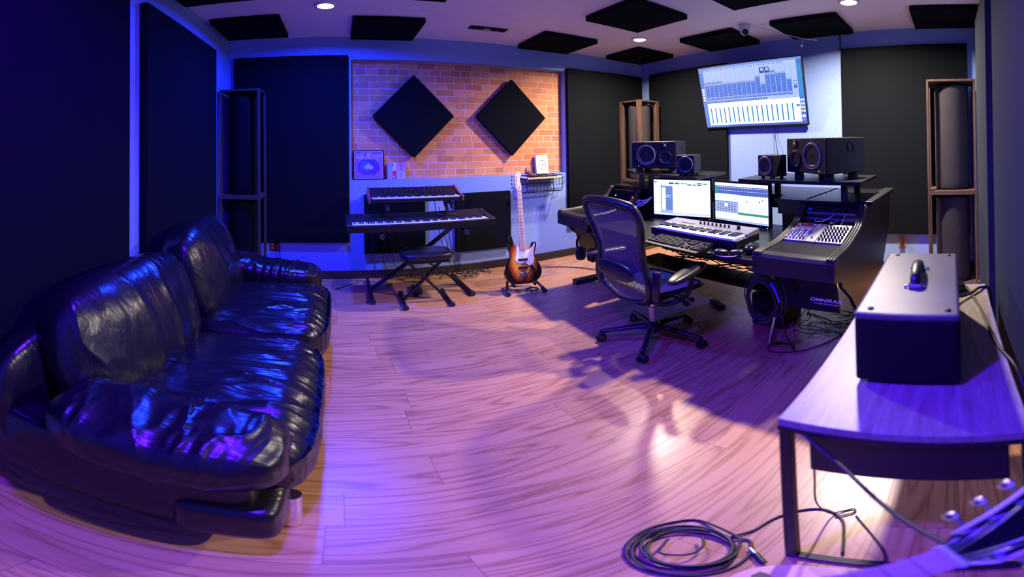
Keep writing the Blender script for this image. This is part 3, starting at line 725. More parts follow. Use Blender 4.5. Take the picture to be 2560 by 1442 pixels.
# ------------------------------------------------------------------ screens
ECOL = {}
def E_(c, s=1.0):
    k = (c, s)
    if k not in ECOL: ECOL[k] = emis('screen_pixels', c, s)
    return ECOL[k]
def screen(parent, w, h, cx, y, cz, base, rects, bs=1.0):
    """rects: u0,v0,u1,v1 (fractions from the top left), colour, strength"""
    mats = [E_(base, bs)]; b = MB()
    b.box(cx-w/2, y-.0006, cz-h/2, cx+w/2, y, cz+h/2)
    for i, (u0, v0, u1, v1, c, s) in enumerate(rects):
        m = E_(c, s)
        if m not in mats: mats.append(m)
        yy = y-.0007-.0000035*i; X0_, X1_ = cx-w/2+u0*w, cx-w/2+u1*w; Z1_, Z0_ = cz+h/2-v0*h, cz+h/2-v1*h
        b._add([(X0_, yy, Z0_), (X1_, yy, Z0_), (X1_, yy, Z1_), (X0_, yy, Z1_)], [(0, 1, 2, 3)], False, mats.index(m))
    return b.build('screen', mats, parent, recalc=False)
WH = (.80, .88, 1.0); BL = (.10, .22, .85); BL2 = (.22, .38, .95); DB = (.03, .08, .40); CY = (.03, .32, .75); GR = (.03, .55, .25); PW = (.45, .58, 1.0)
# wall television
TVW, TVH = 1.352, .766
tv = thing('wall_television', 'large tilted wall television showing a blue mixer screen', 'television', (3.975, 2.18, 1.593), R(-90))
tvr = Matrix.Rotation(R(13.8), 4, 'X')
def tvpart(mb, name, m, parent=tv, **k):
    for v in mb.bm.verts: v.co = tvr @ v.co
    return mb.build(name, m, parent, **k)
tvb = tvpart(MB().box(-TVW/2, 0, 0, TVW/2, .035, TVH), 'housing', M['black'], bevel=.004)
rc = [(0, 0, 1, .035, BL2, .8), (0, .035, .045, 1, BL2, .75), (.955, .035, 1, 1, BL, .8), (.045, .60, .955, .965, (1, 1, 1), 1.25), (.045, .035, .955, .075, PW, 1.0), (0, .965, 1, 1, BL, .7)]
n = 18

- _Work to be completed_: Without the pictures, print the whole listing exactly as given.

- _Exercise result_:
Keep writing the Blender script for this image. This is part 3, starting at line 725. More parts follow. Use Blender 4.5. Take the picture to be 2560 by 1442 pixels.
# ------------------------------------------------------------------ screens
ECOL = {}
def E_(c, s=1.0):
    k = (c, s)
    if k not in ECOL: ECOL[k] = emis('screen_pixels', c, s)
    return ECOL[k]
def screen(parent, w, h, cx, y, cz, base, rects, bs=1.0):
    """rects: u0,v0,u1,v1 (fractions from the top left), colour, strength"""
    mats = [E_(base, bs)]; b = MB()
    b.box(cx-w/2, y-.0006, cz-h/2, cx+w/2, y, cz+h/2)
    for i, (u0, v0, u1, v1, c, s) in enumerate(rects):
        m = E_(c, s)
        if m not in mats: mats.append(m)
        yy = y-.0007-.0000035*i; X0_, X1_ = cx-w/2+u0*w, cx-w/2+u1*w; Z1_, Z0_ = cz+h/2-v0*h, cz+h/2-v1*h
        b._add([(X0_, yy, Z0_), (X1_, yy, Z0_), (X1_, yy, Z1_), (X0_, yy, Z1_)], [(0, 1, 2, 3)], False, mats.index(m))
    return b.build('screen', mats, parent, recalc=False)
WH = (.80, .88, 1.0); BL = (.10, .22, .85); BL2 = (.22, .38, .95); DB = (.03, .08, .40); CY = (.03, .32, .75); GR = (.03, .55, .25); PW = (.45, .58, 1.0)
# wall television
TVW, TVH = 1.352, .766
tv = thing('wall_television', 'large tilted wall television showing a blue mixer screen', 'television', (3.975, 2.18, 1.593), R(-90))
tvr = Matrix.Rotation(R(13.8), 4, 'X')
def tvpart(mb, name, m, parent=tv, **k):
    for v in mb.bm.verts: v.co = tvr @ v.co
    return mb.build(name, m, parent, **k)
tvb = tvpart(MB().box(-TVW/2, 0, 0, TVW/2, .035, TVH), 'housing', M['black'], bevel=.004)
rc = [(0, 0, 1, .035, BL2, .8), (0, .035, .045, 1, BL2, .75), (.955, .035, 1, 1, BL, .8), (.045, .60, .955, .965, (1, 1, 1), 1.25), (.045, .035, .955, .075, PW, 1.0), (0, .965, 1, 1, BL, .7)]
n = 18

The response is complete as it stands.